Intervention de Guillaume Drago

Réunion du 12 novembre 2014 à 11h00
Commission de la défense nationale et des forces armées

Guillaume Drago, professeur à l'université Panthéon-Assas Paris II :

En tant qu'officier de réserve, je voudrais que mon intervention soit également une expression du lien armée-Nation.

Je m'efforcerai dans un premier temps de présenter la problématique mise en jeu par les deux arrêts de la Cour EDH, puis, dans un deuxième temps, d'en tirer les conséquences pour la France et de livrer mon analyse de cette jurisprudence et des questions de constitutionnalité qu'elle emporte.

Comme l'a rappelé mon collègue Olivier Gohin, l'article L. 4121-4 du code de la défense dispose que les groupements professionnels militaires à caractère syndical sont « incompatibles avec les règles de la discipline militaire ». L'article 11 de la CEDH établit quant à lui le principe de la liberté de réunion et d'association, lequel comprend la liberté de fonder un syndicat ou de s'y affilier, mais il admet, en son alinéa 2, des restrictions à ce droit. Les dispositions du code de la défense sont-elles en contradiction avec cet article ?
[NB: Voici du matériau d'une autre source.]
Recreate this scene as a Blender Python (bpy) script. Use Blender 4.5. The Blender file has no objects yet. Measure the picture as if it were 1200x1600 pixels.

N'oublions pas que le Conseil d'État les a déjà jugées légitimes au sens de l'article 11 dans un arrêt du 11 décembre 2008 – Association de défense des droits des militaires – et un arrêt de section du 26 février 2010 concernant M. Jean-Hugues Matelly, chef d'escadron de la gendarmerie nationale, et énonçant que, « eu égard aux exigences qui découlent de la discipline militaire et des contraintes inhérentes à l'exercice de leur mission par les forces armées, les dispositions précitées de l'article L. 4121-4 du code de la défense, qui ne font en rien obstacle à ce que les militaires adhèrent à d'autres groupements que ceux qui ont pour objet la défense de leurs intérêts professionnels, constituent des restrictions légitimes au sens de ces stipulations de l'article 11 ». Ce sont ces arguments que la Cour européenne des droits de l'homme vient de dénoncer dans les deux arrêts du 2 octobre 2014.

Leur contenu ayant été détaillé par mon collègue, je m'attarderai sur l'opinion séparée formulée par le juge De Gaetano, à laquelle se rallie la juge Power-Forde. Selon le juge De Gaetano, « l'article L. 4121.4 du code de la Défense et la jurisprudence du Conseil d'État (…) ont en pratique pour effet combiné de proscrire totalement tous les groupes professionnels ou associations de membres de la gendarmerie (…), car ils sont ipso facto regardés comme des groupements ou associations “à caractère syndical” ». Selon lui, « il y a là effectivement une interdiction large et générale qui vide de sa substance même le droit pour les membres de la gendarmerie de s'organiser de manière à promouvoir et défendre leurs intérêts », et il fait référence à la jurisprudence « Demir et Baykam contre Turquie » de 2008.

Pour autant, ajoute-t-il, on ne doit pas « interpréter les paragraphes 56 à 58 de l'arrêt, et surtout le paragraphe 70, comme signifiant que les membres des forces armées ou de la police (…) ont nécessairement le droit de former un syndicat ou d'y adhérer ».

Remarquant qu'« il est très difficile, sinon impossible, de concilier l'action revendicative et les rôles et fonctions des membres des forces armées et des forces de police », le juge souligne que « le droit de former un syndicat et d'y adhérer n'est pas un droit spécial et indépendant : il ne s'agit que d'un aspect du droit plus large à la liberté d'association garanti par l'article 11 § 1. L'expression “pour la défense de ses intérêts” tout à la fin de l'article 11 § 1 renvoie à la finalité particulière d'une association de ce type, à savoir protéger les intérêts professionnels ou sociaux de ses membres, et aide à distinguer celle-ci, généralement appelée “syndicat”, des autres associations de nature politique, religieuse, sociale, académique, philanthropique, etc. Autrement dit, ce qui est important, ce n'est pas la dénomination de telle ou telle association (…), mais sa fonction et sa capacité à gérer les intérêts professionnels ou sociaux de ses membres.